The formation of a new government will remain the hot topic in 2011. So far, only the Republika Srpska has cobbled together a cabinet, with the Muslim-Croat Federation and central administration yet to install new governments. Even when a new power-sharing agreement is reached, we warn that political reforms will remain piecemeal given that the presidential and parliamentary elections left the political landscape still divided along ethnic lines. The highly fractious nature of Bosnian politics will remain a major hurdle for reform and economic growth over the longer term. Indeed, disparate political interests and ethnic divisions continue to hold back institutional development, which is key to unlocking greater economic and political convergence gains.
Bosnia’s current account deficit has fallen sharply since the nosebleed levels seen during the last cycle. However, we believe that the adjustment has largely run its course, with a more palatable shortfall likely to persist over the medium term, underpinned by import demand to support the development of domestic productive capacity. However, we stress that foreign financing will be key, with the ongoing political deadlock following the October 2010 election providing some cause for concern in the short term.
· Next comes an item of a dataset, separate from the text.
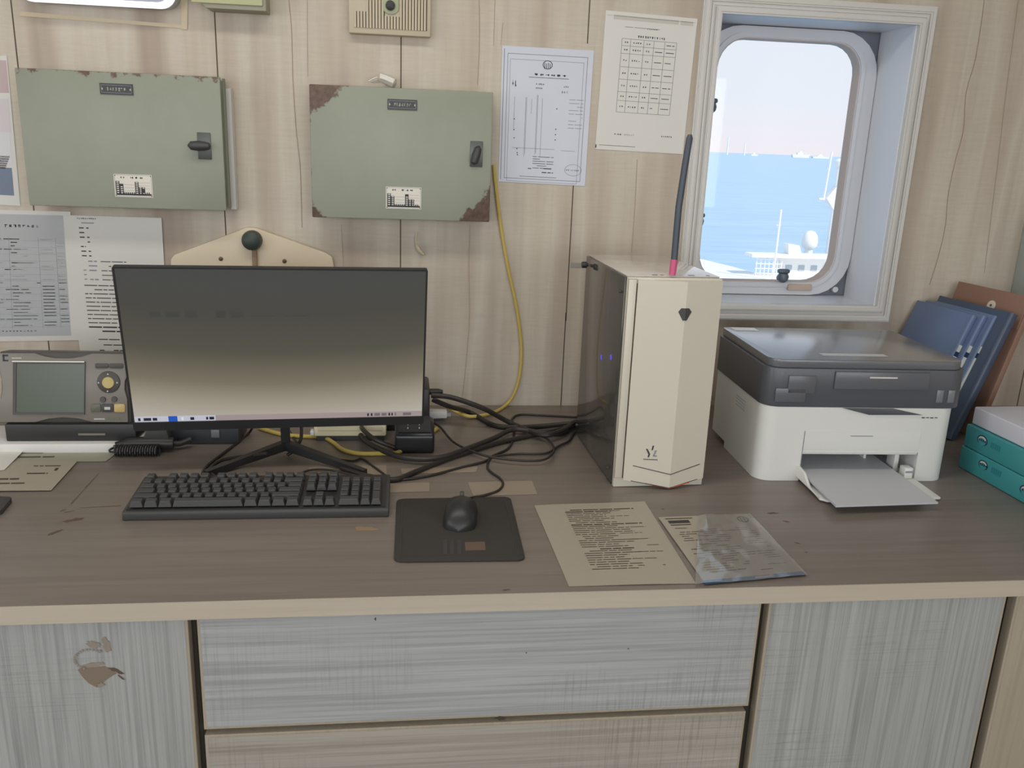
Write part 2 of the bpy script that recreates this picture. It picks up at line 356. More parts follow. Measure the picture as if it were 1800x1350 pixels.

Mirroring developments in the broader economy, Bosnia’s banking sector should post a more solid rate of growth this year, following fairly anaemic activity in 2010. Robust rates of capitalisation and a return of depositor inflows has bolstered systemic stability and will pave the way for future industry expansion. Moreover, we stress that while the ongoing political stalemate could dent investor confidence towards the economy, the impact on banking stability is likely to be limited.